Then-Republican presidential candidate Donald Trump with Joe Arpaio. (Mary Altaffer/Associated Press)

EVEN AS President Trump urges the nation to heal, he is publicly considering a step whose effect would be the exact opposite: a pardon for former sheriff Joe Arpaio, the former Arizona lawman who made his name as a paragon of racial profiling.

Pardoning Mr. Arpaio now would throw a bone to the president’s partisans on the racist alt-right just days after Mr. Trump fed them a juicy steak by explicitly equating the neo-Nazis, anti-Semites and Ku Klux Klansmen in Charlottesville with those who marched against them. If Mr. Trump wants to further inflame and divide America, there would be few more effective ways to do it than by granting clemency to a man whose political career was based on contempt for Latinos generally and Hispanic undocumented immigrants specifically.

A pardon for Mr. Arpaio, convicted of criminal contempt of court just three weeks ago, would circumvent the Justice Department’s long-established procedure for review. The former sheriff, whose sentencing is scheduled for October, hasn’t even applied for a pardon, the processing and consideration for which would ordinarily take several years. Thousands of applications have yet to be reviewed.

Yet Mr. Trump has said he is considering such a move. After all, the president and the former sheriff, an early and enthusiastic backer of Mr. Trump’s candidacy, are two peas in a nativist pod. Both were ardent “birthers” who questioned whether Barack Obama was born in the United States, a touchstone of actual “fake news”; both maligned Hispanic judges, attacking their legitimacy on grounds of ethnicity; both are unapologetic champions of racial profiling. (“Well, we have no choice,” said Mr. Trump, defending the practice.)
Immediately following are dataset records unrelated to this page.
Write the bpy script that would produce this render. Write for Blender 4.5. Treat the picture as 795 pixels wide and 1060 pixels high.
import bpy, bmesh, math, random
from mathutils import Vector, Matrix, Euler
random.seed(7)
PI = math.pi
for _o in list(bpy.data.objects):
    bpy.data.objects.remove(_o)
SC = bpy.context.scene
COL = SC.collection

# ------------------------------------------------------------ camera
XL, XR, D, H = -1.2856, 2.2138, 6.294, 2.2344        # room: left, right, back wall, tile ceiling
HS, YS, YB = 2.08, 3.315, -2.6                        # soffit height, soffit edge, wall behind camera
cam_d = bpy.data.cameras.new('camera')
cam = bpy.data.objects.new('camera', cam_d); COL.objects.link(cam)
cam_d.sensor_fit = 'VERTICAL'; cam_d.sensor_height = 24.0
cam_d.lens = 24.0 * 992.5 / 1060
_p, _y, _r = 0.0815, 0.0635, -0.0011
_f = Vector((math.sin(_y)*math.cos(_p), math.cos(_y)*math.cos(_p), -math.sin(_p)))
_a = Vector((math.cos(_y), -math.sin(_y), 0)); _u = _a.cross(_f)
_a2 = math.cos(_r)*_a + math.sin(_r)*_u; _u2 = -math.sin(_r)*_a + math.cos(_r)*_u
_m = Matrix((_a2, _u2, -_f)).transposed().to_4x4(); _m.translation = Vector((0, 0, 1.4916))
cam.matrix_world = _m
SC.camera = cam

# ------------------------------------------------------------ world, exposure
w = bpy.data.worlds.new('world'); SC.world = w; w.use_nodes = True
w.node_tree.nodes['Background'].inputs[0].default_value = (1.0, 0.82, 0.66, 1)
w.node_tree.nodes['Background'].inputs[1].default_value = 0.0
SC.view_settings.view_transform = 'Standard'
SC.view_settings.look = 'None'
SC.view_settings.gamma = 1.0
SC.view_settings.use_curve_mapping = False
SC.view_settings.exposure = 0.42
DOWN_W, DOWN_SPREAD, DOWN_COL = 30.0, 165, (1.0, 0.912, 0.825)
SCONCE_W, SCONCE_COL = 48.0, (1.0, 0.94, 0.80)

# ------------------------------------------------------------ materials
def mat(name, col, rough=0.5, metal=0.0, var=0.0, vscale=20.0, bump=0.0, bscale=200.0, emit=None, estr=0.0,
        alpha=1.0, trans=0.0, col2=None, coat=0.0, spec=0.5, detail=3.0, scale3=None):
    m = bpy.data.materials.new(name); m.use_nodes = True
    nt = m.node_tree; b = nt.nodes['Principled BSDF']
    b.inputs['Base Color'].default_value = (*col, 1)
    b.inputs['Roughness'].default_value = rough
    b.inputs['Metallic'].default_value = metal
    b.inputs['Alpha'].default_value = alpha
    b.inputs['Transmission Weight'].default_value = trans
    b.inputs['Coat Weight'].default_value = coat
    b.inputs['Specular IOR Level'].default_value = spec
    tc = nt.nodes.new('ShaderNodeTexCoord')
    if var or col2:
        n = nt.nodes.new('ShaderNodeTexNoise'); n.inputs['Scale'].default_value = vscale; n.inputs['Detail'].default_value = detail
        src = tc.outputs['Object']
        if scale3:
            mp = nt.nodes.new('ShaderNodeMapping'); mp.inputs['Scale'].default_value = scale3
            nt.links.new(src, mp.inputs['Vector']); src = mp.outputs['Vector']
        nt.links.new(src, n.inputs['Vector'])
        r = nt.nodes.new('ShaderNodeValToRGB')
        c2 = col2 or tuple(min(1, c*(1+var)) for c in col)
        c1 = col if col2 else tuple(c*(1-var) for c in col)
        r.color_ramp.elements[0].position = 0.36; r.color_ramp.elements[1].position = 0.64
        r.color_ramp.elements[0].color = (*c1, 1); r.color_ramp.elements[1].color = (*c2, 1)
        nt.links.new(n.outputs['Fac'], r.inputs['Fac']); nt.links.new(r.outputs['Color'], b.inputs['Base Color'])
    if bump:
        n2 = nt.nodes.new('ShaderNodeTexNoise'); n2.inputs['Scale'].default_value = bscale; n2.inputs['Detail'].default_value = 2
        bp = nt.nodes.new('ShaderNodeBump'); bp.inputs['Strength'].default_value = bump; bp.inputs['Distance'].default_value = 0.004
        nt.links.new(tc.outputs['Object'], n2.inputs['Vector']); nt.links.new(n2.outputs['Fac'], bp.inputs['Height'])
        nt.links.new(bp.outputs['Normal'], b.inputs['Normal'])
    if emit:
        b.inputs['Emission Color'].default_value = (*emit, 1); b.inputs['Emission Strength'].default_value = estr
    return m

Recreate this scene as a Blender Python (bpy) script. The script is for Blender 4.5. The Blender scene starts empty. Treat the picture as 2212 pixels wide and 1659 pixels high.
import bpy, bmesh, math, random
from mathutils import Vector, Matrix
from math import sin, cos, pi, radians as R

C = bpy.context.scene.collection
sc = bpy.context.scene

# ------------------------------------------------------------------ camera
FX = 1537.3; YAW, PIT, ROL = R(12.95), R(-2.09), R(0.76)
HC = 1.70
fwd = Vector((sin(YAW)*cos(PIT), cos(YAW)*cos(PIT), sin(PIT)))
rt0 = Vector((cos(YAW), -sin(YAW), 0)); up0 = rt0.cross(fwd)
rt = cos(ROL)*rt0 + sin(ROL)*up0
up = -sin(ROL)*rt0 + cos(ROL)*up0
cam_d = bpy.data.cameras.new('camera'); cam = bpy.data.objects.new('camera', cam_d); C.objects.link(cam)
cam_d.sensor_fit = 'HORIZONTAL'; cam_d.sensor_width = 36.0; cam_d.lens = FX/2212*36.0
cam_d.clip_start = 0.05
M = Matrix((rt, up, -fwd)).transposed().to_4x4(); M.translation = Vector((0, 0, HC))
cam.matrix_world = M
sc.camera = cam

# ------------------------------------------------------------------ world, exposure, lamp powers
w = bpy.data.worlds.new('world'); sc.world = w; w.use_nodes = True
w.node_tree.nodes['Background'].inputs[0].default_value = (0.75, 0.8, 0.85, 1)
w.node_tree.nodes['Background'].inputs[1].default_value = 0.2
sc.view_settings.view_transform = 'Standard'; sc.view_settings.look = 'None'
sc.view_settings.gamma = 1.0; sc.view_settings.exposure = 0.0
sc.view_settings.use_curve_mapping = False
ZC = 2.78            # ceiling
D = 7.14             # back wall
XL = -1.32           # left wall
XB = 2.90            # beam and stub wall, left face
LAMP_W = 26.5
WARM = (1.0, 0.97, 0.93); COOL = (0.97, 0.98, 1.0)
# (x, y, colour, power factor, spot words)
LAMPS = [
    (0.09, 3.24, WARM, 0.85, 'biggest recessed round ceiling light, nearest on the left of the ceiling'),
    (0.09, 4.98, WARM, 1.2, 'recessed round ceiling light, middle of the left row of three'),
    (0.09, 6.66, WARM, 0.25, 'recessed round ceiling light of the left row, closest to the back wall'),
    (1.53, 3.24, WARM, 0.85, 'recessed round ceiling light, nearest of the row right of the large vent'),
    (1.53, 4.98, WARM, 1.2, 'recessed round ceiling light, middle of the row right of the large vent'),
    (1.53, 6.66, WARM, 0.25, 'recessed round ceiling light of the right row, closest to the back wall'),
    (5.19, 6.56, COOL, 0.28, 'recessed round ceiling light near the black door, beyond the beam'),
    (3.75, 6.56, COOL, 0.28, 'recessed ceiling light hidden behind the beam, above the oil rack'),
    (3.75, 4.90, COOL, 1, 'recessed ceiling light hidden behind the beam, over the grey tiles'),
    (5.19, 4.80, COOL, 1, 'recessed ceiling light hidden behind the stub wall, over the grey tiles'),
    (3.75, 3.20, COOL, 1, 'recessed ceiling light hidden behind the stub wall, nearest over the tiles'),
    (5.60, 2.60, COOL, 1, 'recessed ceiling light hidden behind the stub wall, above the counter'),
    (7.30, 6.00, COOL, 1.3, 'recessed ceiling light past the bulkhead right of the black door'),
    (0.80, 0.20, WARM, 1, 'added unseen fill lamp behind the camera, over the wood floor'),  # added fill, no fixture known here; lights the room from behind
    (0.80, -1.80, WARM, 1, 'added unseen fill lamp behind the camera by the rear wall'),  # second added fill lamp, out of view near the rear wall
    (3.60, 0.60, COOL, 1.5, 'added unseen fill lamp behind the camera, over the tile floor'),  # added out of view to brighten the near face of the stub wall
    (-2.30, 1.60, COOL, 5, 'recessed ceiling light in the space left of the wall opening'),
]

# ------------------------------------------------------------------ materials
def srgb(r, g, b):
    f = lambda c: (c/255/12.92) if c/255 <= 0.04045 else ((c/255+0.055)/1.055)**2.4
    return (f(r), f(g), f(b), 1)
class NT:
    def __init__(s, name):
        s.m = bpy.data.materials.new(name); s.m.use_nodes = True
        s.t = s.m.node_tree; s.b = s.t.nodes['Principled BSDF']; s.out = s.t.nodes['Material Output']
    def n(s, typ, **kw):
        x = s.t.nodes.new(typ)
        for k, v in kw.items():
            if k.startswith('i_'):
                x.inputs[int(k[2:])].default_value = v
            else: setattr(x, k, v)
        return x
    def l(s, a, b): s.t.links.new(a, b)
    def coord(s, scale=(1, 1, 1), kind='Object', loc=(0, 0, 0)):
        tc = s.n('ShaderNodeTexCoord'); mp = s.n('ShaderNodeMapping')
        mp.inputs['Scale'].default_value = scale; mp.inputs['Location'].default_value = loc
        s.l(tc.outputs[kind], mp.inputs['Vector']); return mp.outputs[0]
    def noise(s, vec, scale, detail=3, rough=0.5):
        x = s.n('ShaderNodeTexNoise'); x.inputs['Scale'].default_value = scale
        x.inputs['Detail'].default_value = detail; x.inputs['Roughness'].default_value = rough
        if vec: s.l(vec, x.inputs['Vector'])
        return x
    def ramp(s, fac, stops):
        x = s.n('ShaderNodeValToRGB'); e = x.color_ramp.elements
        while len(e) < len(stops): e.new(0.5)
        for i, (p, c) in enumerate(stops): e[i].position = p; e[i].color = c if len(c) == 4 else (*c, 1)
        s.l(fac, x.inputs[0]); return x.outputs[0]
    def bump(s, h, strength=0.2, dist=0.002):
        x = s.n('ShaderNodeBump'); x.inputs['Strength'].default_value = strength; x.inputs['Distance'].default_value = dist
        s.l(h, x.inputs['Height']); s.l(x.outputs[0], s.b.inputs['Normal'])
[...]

Mr. Arpaio was found guilty of having ignored a federal court order directing him to halt a campaign of illegal arrests and detentions based on suspects’ appearance — in other words, explicit racial profiling. Thumbing his nose at the order, he continued the prohibited patrols for an additional 17 months and bragged about it to voters in Arizona’s Maricopa County.

Former Maricopa County, Ariz., sheriff Joe Arpaio ignored a judge’s order to stop detaining people because he merely suspected them of being undocumented immigrants. (Thomas Johnson/The Washington Post)

Generally, presidential pardons are granted after a decent interval to individuals who have expressed contrition for their offense. By contrast, Mr. Arpaio has dismissed his prosecution as politically motivated and sneered at the charge on which he was convicted as a “petty crime” of which he is “100 percent not guilty.”

Even as Mr. Trump was busy last week condoning the goons and thugs who invaded Charlottesville — there were “very fine people” among them, the president said — he was praising Mr. Arpaio for his “crackdown” on illegal immigration and saying he was seriously considering a pardon for him. “He’s a great American patriot, and I hate to see what has happened to him,” Mr. Trump said.

To say such a thing is to twist the meaning of patriotism. Mr. Arpaio, who used ethnicity as a wedge issue and delighted in humiliating the immigrants he arrested and incarcerating them in inhumane conditions, is no more a patriot than the thugs in Charlottesville are. Pardoning him would be a travesty of justice that would further discredit a presidency already stained by Mr. Trump’s words and conduct.